The library contacts these services during verification:

| Service | Used by | Purpose | |---------|---------|---------| | SCRT PCCS | TDX | DCAP collateral (TCB Info, QE Identity, PCK CRL, Root CA CRL, issuer chains). Override with SECRETVM_PCCS_URL (e.g. https://api.trustedservices.intel.com for Intel's PCS, or your own deployment). | | AMD KDS | SEV-SNP | VCEK certificate, AMD CA cert chain (ASK + ARK), CRL | | NVIDIA NRAS | GPU | GPU attestation verification |

AMD KDS caching

To minimize calls to kdsintf.amd.com (which is rate-limited and returns HTTP 429 under load) the AMD SEV-SNP verifier caches all three KDS responses to disk. The cache is on by default; nothing to enable.

| Item | TTL | Cache key | |---|---|---| | VCEK certificate | 30 days | (product, chip_id, ucode_SPL, snp_SPL, tee_SPL, bl_SPL) — full TCB tuple | | AMD CA cert chain (ASK + ARK) | 30 days | product | | CRL | from the CRL's own X.509 nextUpdate field (typically ~7 months for AMD); falls back to 7 days if nextUpdate is missing or unparseable | product |

The VCEK cache key includes the full TCB tuple because AMD issues a distinct VCEK per (chip, TCB version). A microcode update on the same chip becomes a cache miss with the new key, fetching the updated VCEK as expected.

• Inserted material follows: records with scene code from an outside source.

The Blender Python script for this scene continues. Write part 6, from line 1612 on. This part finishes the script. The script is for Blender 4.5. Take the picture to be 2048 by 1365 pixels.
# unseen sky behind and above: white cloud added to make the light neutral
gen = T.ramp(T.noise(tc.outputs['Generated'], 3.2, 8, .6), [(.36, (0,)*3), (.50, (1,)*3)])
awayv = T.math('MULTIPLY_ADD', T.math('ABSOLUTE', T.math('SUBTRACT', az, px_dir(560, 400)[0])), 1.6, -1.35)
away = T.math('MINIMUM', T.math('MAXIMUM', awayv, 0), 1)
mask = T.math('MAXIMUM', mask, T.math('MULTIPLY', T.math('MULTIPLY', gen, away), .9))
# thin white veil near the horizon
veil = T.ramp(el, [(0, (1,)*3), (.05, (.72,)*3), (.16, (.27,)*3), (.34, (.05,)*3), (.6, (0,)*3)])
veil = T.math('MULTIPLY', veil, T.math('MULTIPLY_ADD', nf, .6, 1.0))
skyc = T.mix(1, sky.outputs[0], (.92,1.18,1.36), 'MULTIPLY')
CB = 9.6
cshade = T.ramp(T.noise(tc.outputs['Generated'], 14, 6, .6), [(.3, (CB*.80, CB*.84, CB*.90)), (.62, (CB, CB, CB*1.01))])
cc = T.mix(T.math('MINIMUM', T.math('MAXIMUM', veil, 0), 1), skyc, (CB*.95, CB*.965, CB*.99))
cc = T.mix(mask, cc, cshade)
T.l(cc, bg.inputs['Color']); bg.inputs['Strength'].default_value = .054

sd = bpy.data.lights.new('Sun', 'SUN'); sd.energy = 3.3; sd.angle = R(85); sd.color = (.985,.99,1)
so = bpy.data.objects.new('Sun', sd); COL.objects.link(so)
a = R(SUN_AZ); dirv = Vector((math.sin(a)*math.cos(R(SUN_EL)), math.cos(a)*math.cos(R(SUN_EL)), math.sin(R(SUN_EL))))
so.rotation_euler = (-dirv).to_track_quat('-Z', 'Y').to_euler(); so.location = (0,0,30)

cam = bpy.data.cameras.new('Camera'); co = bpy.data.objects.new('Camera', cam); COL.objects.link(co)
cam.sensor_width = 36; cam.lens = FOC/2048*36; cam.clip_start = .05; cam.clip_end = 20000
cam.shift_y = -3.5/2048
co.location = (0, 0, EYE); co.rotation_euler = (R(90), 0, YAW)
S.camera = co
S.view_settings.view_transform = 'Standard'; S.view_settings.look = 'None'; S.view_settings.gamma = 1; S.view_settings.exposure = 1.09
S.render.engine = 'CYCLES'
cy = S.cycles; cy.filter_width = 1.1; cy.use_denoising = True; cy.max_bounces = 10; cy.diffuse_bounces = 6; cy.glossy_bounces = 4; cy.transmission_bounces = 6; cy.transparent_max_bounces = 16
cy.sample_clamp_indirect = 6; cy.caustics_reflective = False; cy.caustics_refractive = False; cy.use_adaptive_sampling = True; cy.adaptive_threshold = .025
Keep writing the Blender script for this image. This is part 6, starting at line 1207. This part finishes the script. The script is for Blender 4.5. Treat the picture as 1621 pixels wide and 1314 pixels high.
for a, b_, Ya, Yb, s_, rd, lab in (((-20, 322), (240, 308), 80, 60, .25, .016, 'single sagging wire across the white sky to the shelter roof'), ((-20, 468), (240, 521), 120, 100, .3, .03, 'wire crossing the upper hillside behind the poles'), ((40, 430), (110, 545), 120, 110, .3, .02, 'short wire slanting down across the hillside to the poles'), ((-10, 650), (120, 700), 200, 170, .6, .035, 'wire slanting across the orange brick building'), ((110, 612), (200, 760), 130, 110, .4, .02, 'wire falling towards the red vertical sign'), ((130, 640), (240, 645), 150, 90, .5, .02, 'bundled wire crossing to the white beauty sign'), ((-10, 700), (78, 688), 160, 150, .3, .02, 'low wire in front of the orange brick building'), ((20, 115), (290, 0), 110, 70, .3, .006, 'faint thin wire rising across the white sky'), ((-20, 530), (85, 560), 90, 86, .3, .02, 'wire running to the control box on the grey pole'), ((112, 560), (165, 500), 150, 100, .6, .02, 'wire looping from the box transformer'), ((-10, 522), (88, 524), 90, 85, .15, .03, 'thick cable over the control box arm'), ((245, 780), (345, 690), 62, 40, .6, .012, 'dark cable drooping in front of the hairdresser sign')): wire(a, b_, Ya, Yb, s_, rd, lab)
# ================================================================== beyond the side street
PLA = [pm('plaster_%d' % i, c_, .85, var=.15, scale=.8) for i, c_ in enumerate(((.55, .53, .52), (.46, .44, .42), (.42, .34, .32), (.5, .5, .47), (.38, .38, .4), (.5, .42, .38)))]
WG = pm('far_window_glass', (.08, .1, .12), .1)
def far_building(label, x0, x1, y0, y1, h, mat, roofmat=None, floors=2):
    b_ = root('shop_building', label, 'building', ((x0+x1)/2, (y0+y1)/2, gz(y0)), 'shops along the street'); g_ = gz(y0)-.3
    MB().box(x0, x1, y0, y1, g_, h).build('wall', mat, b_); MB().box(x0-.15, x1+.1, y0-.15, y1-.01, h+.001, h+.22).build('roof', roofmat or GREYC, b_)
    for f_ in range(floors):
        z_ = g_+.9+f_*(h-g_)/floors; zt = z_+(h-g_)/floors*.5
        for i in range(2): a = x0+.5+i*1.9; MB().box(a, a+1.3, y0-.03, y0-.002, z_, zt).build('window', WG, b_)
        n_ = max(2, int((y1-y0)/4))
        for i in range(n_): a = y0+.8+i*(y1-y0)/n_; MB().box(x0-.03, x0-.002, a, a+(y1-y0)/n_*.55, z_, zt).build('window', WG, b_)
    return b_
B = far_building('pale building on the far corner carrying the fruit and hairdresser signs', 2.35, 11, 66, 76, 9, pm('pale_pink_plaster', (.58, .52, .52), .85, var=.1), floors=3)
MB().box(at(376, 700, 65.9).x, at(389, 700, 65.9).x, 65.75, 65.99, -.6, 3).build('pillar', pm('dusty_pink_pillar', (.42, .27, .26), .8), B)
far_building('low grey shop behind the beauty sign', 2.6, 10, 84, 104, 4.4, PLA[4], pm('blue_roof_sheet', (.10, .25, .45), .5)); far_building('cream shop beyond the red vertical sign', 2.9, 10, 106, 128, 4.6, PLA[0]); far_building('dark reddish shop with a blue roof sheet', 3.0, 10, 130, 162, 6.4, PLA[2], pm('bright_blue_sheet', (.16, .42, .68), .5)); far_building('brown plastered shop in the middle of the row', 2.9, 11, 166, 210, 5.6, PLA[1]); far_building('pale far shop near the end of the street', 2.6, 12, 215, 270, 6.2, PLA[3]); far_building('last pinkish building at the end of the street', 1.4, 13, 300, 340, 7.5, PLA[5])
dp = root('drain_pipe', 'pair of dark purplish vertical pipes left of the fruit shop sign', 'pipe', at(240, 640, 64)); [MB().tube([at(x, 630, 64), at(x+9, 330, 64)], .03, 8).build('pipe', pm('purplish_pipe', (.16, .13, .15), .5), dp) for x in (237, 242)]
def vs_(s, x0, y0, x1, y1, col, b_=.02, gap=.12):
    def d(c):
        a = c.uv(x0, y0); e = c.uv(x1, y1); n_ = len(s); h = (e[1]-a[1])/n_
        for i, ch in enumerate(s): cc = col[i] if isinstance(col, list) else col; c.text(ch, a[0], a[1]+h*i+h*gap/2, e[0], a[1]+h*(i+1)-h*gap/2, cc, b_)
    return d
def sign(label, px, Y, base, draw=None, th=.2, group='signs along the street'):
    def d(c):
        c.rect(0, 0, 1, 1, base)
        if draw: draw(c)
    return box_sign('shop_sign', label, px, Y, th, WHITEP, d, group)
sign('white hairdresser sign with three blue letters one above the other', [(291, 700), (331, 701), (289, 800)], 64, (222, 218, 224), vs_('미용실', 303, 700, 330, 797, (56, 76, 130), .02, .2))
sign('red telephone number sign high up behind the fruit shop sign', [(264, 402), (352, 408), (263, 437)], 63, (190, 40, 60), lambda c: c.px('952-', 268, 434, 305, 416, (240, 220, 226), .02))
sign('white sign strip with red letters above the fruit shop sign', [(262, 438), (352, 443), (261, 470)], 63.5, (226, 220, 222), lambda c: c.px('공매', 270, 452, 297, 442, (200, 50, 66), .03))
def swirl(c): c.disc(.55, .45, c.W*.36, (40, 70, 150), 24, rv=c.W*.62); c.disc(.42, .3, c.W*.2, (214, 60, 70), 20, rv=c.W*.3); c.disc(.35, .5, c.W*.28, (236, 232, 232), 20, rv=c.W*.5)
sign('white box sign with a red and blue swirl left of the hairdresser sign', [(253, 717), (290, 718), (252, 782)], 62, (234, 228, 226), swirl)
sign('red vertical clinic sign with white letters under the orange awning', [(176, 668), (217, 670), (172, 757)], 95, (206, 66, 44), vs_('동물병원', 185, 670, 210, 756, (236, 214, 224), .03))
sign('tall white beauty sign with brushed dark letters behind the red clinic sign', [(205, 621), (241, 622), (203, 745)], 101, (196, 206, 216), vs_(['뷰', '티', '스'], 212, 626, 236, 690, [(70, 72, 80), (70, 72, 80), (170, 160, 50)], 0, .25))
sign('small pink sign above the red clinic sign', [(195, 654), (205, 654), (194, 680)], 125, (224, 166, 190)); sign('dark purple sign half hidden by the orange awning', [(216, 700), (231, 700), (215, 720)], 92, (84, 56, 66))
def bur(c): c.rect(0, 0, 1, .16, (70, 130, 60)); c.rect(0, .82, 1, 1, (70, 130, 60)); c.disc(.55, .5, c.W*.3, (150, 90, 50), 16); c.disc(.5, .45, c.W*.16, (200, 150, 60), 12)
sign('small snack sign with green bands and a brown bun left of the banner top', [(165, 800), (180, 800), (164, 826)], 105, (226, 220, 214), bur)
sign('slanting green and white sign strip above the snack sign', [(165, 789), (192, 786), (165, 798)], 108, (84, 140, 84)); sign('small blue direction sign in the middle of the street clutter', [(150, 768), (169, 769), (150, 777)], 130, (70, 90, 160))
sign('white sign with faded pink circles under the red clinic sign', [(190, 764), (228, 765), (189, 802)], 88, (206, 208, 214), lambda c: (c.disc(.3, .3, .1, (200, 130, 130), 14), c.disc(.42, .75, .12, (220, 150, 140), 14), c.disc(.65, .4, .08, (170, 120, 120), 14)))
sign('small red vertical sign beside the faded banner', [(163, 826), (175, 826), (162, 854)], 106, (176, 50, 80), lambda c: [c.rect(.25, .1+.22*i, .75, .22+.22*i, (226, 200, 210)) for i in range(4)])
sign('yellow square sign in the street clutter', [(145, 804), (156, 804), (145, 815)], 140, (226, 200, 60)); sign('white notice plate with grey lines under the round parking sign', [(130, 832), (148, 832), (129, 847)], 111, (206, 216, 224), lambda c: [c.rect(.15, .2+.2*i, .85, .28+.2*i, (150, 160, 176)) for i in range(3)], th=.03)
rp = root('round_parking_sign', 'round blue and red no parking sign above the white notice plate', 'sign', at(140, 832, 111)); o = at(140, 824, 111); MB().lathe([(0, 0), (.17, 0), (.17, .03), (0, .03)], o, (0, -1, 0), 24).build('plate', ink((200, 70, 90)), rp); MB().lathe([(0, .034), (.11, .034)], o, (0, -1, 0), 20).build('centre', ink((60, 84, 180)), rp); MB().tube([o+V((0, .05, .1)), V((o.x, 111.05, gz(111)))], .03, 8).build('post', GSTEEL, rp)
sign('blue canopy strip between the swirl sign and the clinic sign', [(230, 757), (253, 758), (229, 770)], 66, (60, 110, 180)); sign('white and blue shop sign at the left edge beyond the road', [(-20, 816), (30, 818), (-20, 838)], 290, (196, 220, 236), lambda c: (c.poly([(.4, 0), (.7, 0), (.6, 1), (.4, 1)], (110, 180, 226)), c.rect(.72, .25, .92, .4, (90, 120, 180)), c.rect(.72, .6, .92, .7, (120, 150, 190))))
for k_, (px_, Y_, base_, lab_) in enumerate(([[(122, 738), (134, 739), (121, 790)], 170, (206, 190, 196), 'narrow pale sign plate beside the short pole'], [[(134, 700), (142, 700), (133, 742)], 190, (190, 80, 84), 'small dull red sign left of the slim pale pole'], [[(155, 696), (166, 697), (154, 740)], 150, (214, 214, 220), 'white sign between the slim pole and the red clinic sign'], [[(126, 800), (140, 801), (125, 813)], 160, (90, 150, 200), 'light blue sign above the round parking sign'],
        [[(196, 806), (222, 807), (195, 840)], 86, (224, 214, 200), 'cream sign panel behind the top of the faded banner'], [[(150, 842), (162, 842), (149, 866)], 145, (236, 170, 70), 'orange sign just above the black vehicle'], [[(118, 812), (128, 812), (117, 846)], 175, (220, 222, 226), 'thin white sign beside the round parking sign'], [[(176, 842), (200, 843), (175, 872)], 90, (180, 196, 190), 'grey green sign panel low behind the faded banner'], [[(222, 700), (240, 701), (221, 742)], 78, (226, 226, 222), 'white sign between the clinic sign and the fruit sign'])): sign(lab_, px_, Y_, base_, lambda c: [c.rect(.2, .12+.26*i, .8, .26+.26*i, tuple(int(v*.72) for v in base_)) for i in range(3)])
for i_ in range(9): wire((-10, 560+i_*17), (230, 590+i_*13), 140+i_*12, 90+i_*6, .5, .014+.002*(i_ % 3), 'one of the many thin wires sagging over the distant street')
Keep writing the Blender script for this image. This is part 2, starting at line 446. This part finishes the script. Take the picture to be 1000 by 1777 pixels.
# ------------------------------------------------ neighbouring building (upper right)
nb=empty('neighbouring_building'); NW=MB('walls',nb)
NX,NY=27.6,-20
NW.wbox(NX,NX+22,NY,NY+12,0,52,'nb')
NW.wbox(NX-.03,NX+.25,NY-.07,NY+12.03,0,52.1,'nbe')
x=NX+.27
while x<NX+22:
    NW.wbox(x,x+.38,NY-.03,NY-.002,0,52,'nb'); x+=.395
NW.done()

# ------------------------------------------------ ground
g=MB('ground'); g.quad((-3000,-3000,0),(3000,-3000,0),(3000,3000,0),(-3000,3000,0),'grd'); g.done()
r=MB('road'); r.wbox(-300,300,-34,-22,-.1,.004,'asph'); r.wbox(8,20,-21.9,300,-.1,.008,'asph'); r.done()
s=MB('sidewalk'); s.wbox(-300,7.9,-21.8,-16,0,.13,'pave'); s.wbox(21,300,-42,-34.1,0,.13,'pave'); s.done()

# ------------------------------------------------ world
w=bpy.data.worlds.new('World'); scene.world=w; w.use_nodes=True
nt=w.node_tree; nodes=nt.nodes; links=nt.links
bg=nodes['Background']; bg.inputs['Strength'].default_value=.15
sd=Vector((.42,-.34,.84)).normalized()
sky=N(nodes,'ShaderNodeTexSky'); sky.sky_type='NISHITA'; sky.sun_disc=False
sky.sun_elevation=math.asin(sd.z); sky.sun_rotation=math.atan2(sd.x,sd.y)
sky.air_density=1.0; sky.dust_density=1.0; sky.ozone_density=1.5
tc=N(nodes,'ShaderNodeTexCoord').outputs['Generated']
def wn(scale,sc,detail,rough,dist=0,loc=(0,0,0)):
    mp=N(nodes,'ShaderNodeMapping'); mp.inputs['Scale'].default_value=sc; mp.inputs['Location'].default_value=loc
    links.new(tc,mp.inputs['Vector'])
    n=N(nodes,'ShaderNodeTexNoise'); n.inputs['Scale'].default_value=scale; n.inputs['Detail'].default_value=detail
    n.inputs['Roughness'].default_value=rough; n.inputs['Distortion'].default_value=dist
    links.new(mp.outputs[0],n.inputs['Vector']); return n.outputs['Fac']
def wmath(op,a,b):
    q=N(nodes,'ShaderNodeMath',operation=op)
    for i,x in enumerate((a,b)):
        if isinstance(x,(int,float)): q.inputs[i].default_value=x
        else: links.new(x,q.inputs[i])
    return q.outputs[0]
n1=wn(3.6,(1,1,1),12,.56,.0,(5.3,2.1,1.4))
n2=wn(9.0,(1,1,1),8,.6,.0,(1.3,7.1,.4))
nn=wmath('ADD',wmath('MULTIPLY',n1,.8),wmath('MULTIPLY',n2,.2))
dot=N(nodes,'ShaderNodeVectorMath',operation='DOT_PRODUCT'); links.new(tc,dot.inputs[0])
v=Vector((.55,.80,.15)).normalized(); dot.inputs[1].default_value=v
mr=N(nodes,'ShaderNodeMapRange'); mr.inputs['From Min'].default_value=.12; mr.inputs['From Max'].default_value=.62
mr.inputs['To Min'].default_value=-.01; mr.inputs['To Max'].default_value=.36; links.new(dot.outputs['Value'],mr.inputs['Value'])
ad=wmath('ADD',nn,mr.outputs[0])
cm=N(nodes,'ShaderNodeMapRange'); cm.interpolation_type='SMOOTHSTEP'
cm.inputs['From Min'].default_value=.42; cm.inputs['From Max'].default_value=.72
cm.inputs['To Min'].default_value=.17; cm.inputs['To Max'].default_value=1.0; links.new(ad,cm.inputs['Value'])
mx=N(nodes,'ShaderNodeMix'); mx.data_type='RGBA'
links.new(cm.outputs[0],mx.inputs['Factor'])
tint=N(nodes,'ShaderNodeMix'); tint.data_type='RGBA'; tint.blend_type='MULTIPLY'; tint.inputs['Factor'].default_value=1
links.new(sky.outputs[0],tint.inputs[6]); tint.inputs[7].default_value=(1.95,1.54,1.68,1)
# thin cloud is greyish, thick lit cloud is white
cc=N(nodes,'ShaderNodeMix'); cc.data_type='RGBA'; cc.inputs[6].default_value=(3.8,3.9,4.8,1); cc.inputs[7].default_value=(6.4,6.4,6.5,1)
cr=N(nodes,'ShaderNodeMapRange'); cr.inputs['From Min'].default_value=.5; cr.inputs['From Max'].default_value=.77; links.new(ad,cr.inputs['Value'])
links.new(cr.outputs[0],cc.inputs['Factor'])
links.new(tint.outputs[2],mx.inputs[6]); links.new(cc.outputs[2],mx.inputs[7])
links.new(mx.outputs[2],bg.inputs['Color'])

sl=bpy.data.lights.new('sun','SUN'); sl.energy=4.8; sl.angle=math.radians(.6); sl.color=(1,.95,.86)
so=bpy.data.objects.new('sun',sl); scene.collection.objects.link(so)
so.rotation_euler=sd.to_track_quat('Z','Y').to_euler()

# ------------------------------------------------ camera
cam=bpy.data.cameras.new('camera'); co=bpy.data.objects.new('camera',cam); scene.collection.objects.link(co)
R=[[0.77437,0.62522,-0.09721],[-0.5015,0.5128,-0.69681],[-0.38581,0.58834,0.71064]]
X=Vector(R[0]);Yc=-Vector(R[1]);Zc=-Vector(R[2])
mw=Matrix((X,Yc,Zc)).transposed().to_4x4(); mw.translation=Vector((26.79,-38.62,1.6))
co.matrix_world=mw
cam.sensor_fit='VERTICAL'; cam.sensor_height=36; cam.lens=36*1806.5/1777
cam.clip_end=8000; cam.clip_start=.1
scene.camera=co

Cache location. Default ~/.cache/secretvm-verify/amd/. Override with the SECRETVM_VERIFY_CACHE_DIR environment variable; the library appends /amd to whatever you set:

export SECRETVM_VERIFY_CACHE_DIR=/var/cache/myapp
# → entries land in /var/cache/myapp/amd/{vcek,cert_chain,crl}/

Each cached entry is two files: the payload (DER bytes for VCEK and CRL, PEM text for the cert chain) and a sidecar <name>.expires containing the Unix-epoch expiration time.

Inspect cached entries:

ls -lR ~/.cache/secretvm-verify/amd/

# Decode a specific VCEK
openssl x509 -in ~/.cache/secretvm-verify/amd/vcek/<file> -inform DER -text -noout

# Decode the CRL — see revoked serials and nextUpdate
openssl crl -in ~/.cache/secretvm-verify/amd/crl/Genoa -inform DER -text -noout

Network failure fallback. If AMD KDS is unreachable or returns an error, the cache falls back to a stale entry rather than failing the verification. Better to verify with a slightly old CRL than to fail every SEV-SNP attestation while KDS is down.

Strict mode (--strict on the CLI, strict=true in the SDK) disables this fallback. In strict mode, a failed live fetch is not rescued by a stale cached entry — the verification fails closed. Use this when freshness matters more than availability (e.g. enforcing CRL freshness so a recently revoked VCEK can't slip through).

Force a refresh (skip the cache for this call, fetch fresh, write back to cache):

CLI:

secretvm-verify --secretvm <url> --reload-amd-kds
secretvm-verify --sev <quote.txt> --product Genoa --reload-amd-kds

Programmatic — pass true as the third argument:

const result = await checkSevCpuAttestation(quote, "Genoa", /* reloadAmdKds */ true);
const result = await checkSecretVm(url, "", /* reloadAmdKds */ true);
const result = await checkCpuAttestation(quote, "Genoa", /* reloadAmdKds */ true);
const result = await checkAgent(agentId, "base", /* reloadAmdKds */ true);

The --reload-amd-kds flag has no effect on Intel TDX verification (TDX doesn't cache; the upstream @phala/dcap-qvl library manages its own ephemeral state).

To clear the cache entirely:

rm -rf ~/.cache/secretvm-verify/amd

Requirements

• Node.js >= 18 (uses built-in crypto, fetch)
• npm dependencies: @phala/dcap-qvl (TDX quote verification + AMD CRL parsing), asn1js (parses the CRL's nextUpdate field for cache TTL), ethers (ERC-8004 agent resolution) — installed automatically.

No system-level dependencies. AMD SEV-SNP certificate chains (RSA-PSS) are verified natively via node:crypto.

License

MIT